PROBLEM STATEMENT: Pick out all lines in the listing holding the string "with" and copy them.

SUPPLIED DATA:
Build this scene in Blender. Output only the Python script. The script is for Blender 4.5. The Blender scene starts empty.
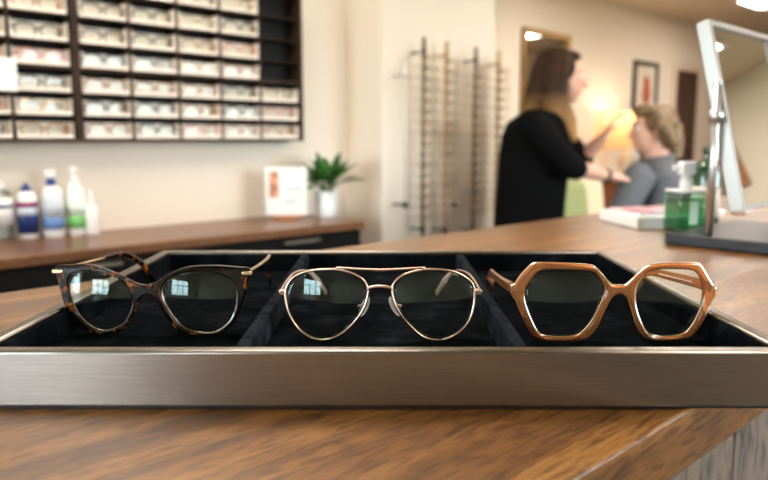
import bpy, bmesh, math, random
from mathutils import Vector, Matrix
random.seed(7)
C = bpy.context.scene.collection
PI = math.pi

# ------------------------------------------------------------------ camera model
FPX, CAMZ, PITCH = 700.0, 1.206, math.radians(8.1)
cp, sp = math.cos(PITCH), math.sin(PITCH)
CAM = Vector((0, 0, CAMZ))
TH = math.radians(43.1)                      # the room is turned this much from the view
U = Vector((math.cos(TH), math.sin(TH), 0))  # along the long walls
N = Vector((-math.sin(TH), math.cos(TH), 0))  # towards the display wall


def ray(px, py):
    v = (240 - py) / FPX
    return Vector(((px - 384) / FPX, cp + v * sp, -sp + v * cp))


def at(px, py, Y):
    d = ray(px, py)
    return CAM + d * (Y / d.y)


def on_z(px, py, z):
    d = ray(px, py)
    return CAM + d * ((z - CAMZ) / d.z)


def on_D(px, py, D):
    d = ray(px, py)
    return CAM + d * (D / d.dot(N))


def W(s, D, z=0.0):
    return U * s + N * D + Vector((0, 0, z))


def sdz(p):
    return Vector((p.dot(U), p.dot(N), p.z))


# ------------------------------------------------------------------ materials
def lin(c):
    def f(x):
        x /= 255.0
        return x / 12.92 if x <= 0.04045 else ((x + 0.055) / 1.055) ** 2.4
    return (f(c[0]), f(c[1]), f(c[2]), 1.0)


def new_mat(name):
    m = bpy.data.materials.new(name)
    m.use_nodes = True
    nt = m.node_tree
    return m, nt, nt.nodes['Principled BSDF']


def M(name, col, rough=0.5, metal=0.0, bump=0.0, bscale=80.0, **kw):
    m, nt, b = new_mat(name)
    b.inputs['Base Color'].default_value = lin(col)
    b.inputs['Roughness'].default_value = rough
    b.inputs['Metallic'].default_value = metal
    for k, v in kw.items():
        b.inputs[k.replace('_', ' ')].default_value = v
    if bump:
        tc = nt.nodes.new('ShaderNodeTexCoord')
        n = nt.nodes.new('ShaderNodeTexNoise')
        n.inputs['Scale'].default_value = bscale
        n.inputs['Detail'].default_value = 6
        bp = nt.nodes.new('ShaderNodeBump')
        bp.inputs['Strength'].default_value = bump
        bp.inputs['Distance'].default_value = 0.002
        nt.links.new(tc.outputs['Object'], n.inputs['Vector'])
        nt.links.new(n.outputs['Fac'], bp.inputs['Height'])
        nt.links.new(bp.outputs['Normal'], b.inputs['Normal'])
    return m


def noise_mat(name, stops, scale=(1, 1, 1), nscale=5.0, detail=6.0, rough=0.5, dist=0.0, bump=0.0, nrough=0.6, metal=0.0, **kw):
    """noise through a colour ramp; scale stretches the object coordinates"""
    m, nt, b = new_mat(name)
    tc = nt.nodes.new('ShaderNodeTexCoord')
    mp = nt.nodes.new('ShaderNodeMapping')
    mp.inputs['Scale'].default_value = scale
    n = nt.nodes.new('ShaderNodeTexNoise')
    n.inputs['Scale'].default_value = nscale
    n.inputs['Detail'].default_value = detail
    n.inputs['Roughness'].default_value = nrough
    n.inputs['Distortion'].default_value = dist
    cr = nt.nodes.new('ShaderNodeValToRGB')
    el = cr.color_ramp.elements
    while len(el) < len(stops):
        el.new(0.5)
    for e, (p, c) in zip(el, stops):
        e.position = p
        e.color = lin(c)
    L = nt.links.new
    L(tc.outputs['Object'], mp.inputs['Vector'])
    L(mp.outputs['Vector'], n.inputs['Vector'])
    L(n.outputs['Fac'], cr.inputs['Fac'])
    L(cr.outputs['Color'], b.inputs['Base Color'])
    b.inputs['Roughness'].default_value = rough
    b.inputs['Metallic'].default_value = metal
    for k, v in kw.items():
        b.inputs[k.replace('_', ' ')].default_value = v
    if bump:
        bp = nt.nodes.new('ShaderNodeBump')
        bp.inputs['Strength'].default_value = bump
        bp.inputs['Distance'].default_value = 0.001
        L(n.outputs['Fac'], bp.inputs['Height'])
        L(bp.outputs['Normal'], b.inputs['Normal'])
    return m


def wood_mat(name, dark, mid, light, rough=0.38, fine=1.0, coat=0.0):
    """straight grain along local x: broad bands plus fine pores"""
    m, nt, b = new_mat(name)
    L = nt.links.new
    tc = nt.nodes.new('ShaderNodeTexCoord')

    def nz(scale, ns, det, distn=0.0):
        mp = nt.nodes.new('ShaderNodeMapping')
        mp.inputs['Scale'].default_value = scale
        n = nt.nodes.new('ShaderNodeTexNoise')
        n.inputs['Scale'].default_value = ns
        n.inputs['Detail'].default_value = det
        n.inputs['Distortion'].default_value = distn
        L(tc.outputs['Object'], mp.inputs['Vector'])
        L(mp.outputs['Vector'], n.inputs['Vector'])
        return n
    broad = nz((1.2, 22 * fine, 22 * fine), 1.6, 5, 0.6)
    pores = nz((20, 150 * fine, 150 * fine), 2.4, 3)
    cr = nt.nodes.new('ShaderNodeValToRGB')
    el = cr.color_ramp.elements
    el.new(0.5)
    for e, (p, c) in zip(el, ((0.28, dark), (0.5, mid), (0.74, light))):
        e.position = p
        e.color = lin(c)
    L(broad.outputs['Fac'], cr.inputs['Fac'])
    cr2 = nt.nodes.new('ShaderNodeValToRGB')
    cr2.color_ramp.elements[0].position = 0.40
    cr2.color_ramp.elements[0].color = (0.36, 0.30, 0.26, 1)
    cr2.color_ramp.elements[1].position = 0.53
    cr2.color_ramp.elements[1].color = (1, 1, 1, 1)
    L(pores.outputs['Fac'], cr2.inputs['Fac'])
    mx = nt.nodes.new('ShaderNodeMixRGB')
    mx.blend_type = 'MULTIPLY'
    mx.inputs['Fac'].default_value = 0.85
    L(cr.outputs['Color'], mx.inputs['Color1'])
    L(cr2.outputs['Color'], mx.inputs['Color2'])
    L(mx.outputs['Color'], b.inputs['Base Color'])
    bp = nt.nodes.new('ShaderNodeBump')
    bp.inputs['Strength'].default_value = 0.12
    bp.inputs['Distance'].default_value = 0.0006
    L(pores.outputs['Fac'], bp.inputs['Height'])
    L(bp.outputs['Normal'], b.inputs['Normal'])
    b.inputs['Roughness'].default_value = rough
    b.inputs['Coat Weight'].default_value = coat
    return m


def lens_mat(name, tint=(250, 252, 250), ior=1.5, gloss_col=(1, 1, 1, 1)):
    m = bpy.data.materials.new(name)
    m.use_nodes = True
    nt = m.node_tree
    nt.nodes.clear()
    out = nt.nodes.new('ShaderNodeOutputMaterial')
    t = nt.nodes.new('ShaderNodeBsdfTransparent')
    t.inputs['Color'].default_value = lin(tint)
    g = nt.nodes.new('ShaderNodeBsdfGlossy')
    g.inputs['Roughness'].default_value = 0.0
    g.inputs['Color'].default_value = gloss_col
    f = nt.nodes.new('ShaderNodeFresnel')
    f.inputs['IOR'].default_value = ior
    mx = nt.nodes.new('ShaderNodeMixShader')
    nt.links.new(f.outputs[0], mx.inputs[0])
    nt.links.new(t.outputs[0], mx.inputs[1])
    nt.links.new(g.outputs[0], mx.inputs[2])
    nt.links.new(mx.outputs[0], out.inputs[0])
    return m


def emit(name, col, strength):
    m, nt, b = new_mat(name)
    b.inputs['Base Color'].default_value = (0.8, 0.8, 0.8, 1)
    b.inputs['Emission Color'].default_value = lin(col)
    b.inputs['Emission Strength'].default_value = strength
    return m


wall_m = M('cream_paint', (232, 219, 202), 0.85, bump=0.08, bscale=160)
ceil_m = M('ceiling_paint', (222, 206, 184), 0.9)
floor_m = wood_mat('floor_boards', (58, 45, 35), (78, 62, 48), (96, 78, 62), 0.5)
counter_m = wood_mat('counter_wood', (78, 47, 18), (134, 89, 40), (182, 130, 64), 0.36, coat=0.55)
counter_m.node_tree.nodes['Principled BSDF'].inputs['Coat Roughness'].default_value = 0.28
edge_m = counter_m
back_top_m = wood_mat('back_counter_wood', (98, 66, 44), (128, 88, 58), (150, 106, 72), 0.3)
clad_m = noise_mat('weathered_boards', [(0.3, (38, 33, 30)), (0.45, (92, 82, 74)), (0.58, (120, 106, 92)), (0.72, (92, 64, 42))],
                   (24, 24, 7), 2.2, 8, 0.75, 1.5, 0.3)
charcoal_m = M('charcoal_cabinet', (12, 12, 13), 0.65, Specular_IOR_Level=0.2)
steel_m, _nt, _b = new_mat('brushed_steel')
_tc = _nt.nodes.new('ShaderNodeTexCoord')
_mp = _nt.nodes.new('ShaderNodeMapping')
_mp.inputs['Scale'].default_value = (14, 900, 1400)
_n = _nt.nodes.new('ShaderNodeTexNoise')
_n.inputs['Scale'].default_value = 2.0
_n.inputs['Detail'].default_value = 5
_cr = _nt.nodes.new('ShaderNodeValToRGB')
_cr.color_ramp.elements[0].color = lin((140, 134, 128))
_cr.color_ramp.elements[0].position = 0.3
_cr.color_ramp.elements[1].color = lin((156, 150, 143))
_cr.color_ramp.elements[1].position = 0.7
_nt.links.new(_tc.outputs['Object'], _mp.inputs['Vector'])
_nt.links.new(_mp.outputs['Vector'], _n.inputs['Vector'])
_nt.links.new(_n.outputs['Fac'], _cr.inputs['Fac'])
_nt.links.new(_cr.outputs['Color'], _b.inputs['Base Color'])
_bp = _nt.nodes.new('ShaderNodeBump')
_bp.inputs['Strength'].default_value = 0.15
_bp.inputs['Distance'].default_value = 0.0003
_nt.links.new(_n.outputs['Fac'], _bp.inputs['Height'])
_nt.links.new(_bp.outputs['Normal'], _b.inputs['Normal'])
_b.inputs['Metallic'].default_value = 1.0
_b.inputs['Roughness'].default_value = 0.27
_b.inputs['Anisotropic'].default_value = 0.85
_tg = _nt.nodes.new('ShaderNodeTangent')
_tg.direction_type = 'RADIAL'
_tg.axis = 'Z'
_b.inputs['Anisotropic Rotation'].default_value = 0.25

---

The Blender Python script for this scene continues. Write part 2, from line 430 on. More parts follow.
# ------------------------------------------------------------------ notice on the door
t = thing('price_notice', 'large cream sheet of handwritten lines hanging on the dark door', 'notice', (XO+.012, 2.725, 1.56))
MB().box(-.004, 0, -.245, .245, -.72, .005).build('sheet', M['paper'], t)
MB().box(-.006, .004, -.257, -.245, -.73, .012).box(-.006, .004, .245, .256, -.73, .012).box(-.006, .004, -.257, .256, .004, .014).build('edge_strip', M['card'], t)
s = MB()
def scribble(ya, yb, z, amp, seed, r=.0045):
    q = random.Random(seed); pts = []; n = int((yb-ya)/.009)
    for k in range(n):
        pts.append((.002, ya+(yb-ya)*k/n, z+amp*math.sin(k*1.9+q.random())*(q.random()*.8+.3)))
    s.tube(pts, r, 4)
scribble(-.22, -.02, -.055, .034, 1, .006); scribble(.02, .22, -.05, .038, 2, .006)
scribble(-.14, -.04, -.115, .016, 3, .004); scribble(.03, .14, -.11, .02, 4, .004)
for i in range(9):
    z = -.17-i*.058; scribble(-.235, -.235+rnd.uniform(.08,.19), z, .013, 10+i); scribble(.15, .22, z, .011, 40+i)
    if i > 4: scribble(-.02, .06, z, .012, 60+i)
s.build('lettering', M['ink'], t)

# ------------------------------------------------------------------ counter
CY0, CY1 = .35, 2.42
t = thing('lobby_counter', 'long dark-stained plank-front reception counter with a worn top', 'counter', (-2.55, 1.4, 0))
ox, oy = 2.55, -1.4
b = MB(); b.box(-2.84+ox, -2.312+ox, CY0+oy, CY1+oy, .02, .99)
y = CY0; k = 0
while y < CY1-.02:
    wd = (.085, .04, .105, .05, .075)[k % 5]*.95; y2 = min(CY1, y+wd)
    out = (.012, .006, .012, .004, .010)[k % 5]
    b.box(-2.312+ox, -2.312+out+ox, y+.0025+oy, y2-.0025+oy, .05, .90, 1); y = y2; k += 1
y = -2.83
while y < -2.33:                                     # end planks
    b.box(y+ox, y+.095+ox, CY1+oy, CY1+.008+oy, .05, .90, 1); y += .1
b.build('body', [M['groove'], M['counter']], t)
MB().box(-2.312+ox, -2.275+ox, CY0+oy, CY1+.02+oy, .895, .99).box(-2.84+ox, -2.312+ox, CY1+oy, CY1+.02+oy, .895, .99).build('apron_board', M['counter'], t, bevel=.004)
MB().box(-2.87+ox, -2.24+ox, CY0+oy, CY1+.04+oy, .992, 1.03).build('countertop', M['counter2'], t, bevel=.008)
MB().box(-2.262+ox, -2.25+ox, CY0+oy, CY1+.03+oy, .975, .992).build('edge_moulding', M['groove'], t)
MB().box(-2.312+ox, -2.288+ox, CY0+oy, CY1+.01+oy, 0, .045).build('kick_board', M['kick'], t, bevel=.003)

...

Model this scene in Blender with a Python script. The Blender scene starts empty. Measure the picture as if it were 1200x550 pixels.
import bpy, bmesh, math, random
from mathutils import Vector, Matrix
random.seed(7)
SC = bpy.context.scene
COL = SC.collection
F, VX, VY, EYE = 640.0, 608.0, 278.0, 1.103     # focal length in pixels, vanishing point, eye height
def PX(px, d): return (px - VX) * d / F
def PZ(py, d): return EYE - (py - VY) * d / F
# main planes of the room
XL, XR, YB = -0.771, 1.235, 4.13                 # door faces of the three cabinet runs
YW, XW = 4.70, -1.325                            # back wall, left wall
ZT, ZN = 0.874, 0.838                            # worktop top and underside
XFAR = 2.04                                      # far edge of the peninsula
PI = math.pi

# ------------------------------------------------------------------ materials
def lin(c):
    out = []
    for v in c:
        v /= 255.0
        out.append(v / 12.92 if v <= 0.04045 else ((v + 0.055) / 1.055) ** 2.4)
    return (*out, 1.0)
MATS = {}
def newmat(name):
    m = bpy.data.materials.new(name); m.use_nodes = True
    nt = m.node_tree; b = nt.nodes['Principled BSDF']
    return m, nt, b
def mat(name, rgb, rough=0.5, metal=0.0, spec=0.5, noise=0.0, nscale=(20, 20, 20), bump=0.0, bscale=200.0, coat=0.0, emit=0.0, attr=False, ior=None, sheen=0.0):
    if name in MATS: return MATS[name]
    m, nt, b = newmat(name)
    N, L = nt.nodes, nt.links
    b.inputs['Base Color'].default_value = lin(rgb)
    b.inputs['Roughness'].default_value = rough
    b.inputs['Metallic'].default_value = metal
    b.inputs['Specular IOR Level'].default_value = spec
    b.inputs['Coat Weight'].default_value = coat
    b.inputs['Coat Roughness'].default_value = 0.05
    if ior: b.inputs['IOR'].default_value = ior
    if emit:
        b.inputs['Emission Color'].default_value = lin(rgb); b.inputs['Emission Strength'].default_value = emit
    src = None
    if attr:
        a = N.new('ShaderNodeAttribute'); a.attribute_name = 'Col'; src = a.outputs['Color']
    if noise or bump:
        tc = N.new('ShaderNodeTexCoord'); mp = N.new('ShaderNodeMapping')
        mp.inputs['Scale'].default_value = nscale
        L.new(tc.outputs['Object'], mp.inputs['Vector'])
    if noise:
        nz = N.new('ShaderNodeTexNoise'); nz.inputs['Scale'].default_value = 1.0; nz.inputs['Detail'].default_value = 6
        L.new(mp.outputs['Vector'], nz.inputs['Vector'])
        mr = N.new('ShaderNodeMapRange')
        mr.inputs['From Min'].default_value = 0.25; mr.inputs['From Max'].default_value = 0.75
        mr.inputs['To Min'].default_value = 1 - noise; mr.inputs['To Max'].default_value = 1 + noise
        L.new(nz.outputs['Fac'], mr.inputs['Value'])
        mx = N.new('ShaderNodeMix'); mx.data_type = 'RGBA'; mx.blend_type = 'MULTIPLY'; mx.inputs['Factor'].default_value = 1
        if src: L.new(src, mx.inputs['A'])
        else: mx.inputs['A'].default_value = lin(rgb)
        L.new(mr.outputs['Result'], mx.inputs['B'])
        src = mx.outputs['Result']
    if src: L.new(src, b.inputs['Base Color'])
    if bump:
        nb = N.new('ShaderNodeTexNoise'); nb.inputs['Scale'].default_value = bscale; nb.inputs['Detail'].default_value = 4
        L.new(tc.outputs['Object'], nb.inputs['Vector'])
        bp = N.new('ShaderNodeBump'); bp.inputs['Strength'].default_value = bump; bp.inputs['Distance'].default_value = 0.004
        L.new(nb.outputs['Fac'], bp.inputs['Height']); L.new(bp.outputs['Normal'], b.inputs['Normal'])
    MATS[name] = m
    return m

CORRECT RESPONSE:
t = thing('lobby_counter', 'long dark-stained plank-front reception counter with a worn top', 'counter', (-2.55, 1.4, 0))
Model this scene in Blender with a Python script. The Blender scene starts empty. Measure the picture as if it were 1200x550 pixels.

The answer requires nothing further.